From the legal to the political scrutiny of the UN
Such comfortable precedents served to keep Sri Lanka away from the gaze of international human rights law. These safeguards were however cast aside by the Singarasa decision (S.C. SpL (LA) No. 182/99, SCM15.09.2006, per SN Silva CJ.) which first put the country on a collision course with the United Nations’ jurisprudential branches with the Court declaring that Sri Lanka’s accession to the ICCPR protocol was unconstitutional.

From thereon, the focus shifted from the jurisprudential to the political arms of the United Nations as the country came increasingly under scrutiny for its inability to conform to international law standards.
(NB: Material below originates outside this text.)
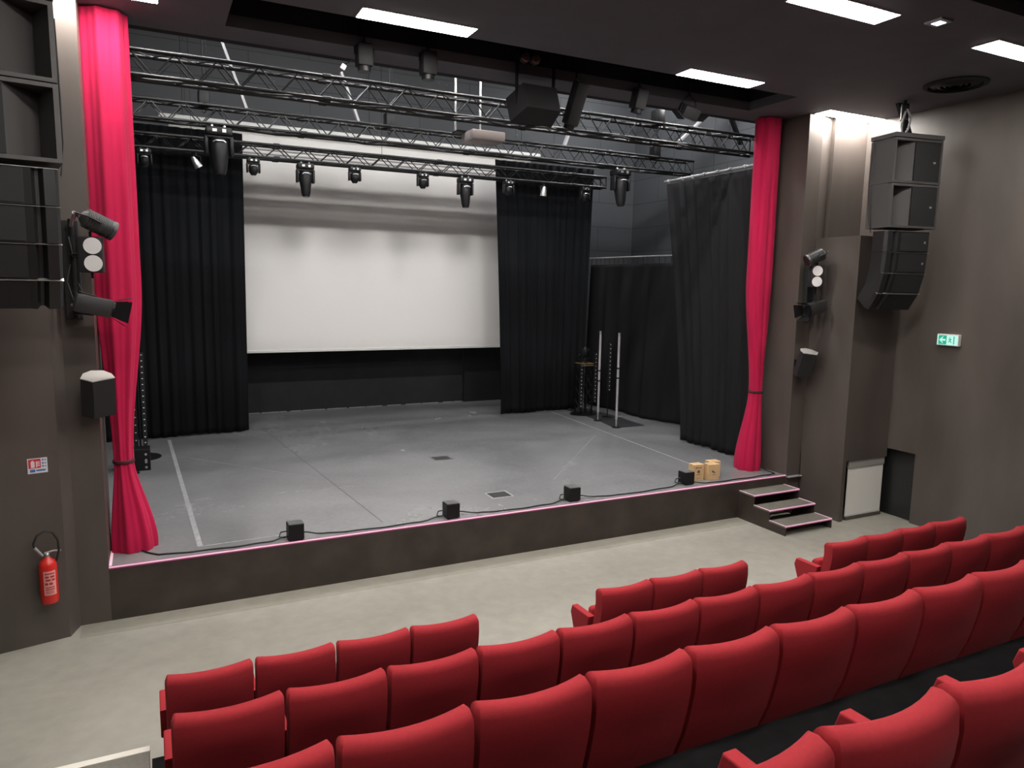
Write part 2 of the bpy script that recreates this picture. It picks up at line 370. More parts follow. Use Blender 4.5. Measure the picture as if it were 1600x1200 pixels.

This was not only in relation to the manner in which the last stages of the war in the Wanni was conducted but also in relation to far broader issues of the Rule of Law and credibility of local legal and justice institutions.
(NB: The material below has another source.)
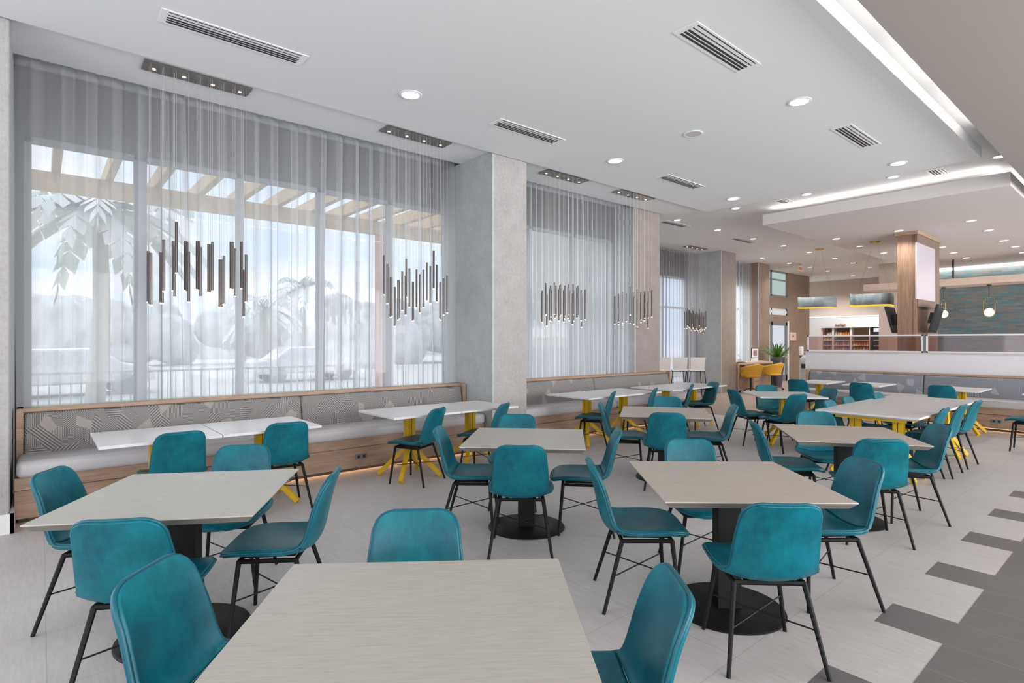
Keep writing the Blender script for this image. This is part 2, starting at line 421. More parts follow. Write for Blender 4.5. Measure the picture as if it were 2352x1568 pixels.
window('window_3', 9.95, 10.6, 15.5, .1, 3.55, [(11.9, .08), (13.1, .08), (14.3, .08)], [2.6], 'window in the recessed bay behind grey sheers')
window('window_4', 9.95, 16.7, 19.18, .1, 3.55, [(17.9, .06)], [2.7], 'window behind the computer desk')
# far wall with the glazed door
YD = 9.95
def dz(px, py): return ony(px, py, YD)
xa, xb = dz(1762, 700)[0], dz(1808.5, 700)[0]
zz = lambda py: dz(1785, py)[2]
zu1, zu0, zt1, zt0, zd1 = zz(622), zz(680.5), zz(708), zz(723), zz(739)
m = MB().box(19.9, xa, YD, YD+.2, 0, ZH).box(xb, 24.85, YD, YD+.2, 0, ZH).box(xa, xb, YD, YD+.2, zu1, ZH).box(xa, xb, YD, YD+.2, zt1, zu0).box(xa, xb, YD, YD+.2, zd1, zt0)
struct(m.obj('wall_far_left', M['wbrown']))
struct(MB().box(24.65, 24.85, YD+.2, 12.5, 0, ZH).obj('wall_store_return', M['wbrown']))
xm = dz(1773, 700)[0]
window('window_5', YD+.05, xa, xb, zu0, zu1, [(xm, .12)], [zz(642)], 'high window above the far glass door', 'winframe', 'pane_glow_green')
window('window_6', YD+.05, xa, xb, zt0, zt1, [(xm, .08)], None, 'low transom window above the far glass door', 'white', 'pane_glow_white', .08)
d = empty('door_1'); struct(d, 'glazed far door with a metal push bar', 'door')
MB().box(xa, xa+.08, YD, YD+.12, 0, zd1).box(xb-.14, xb, YD, YD+.12, 0, zd1).box(xa, xb, YD, YD+.12, zd1-.14, zd1).box(xa, xb, YD, YD+.12, 0, .25).box(xm-.05, xm+.05, YD, YD+.12, 0, zd1).obj('door_frame', M['grey'], d)
MB().box(xm, xb-.2, YD-.04, YD, zz(812)-.05, zz(812)+.12).obj('push_bar', M['wtaupe'], d)
MB().box(xa, xb, YD+.05, YD+.07, .2, zd1-.1).obj('door_glass', M['pane_glow_white'], d)
MB().box(xb-.02, xb+.09, YD-.03, YD+.1, 0, zd1+.05).obj('jamb', M['white'], d)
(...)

Perhaps the Rajapaksa Presidency, in its customary rumbustious style, may see it to, using its numbers in Parliament, repeal this constitutional provision enjoining the State to ‘foster respect for international law and treaty obligations in dealings among nations.’ We may then be clearer on the ruinous course that we are pursuing in the community of nations rather than this dizzying and infinitely confusing perambulations comprising of back-door pleadings and front-door truculence.

Defences of ‘people’s sovereignty’ ringing hollow
At this point of time, frenzied retorts of Government representatives that resolutions submitted against the Government at the Council violate the people’s sovereignty and the Constitution can only ring hollow when the people are ill served by continuing gross human rights abuses, militarization and the highly authoritarian overreach of the Executive Presidency. The LLRC’s recommendations merely reiterated existing constitutional and statutory law regarding the protection of rights. Yet these recommendations have not yet been implemented, including a right to information law (which the Rajapaksa Presidency appears to be afraid of as much as an international commission of inquiry) and a properly drafted victims’ protection law.

If this is people’s sovereignty, of what worth is the very term ‘sovereignty’ itself?